Even in terms of specified shortage occupations, Northern Ireland is at a deficit. For example, a registered nurse in Northern Ireland can earn between £17,000-35,000, with a median salary of £23,337. Northern Ireland has a lower floor, ceiling and median than London (£21,000-37,000, median of £26,205) and Glasgow (£22,000-36,000, median of £25,594) and a lower floor and median but higher ceiling than Bristol (£21,000-30,000, median of £25,965). Of these four areas, it is only possible in Northern Ireland to earn less than the absolute minimum allowed for applicants in what is a critical shortage area.

It is the salary thresholds that seem to pose the greatest threat to Northern Ireland, with it not being unusual for professionals such as architects and solicitors to earn less than the £25,600 threshold here. There are fears for shortages in agriculture also, where plans to expand the number of seasonal workers allowed to 10,000 have been dismissed as not being nearly enough. So much of Northern Ireland’s industry works on an all-island basis, especially the food and drink sector, whose base supplier is agriculture.

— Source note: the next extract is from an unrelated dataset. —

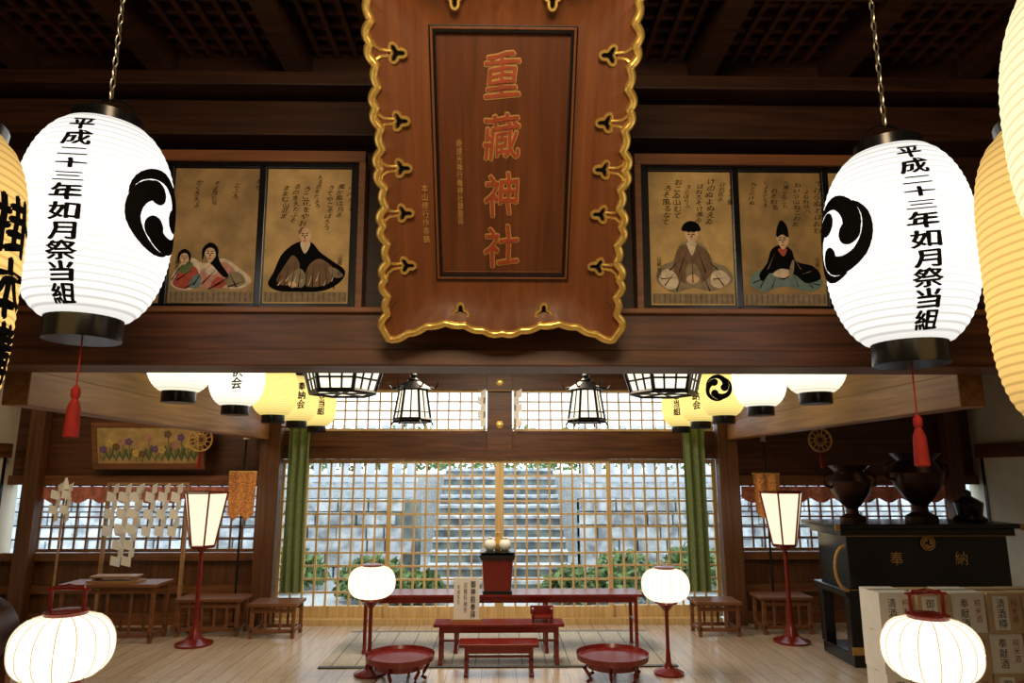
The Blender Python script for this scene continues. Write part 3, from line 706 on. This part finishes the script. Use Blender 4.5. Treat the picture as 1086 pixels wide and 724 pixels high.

With 65 per cent of migrant workers in Northern Ireland being EU citizens, compared to 40 per cent across the UK, this raises the prospect of industry simply moving south of the border to maintain this labour supply. The MAC has estimated that 70 per cent of the EU migrants who have entered the UK since 2004 would not be eligible for entry under these new rules, which would impact industry here more than anywhere else. This reform has been one of the strongest propellers for pro-Brexit arguments and Brexit certainly means Brexit; what that means for Northern Ireland looks bleak.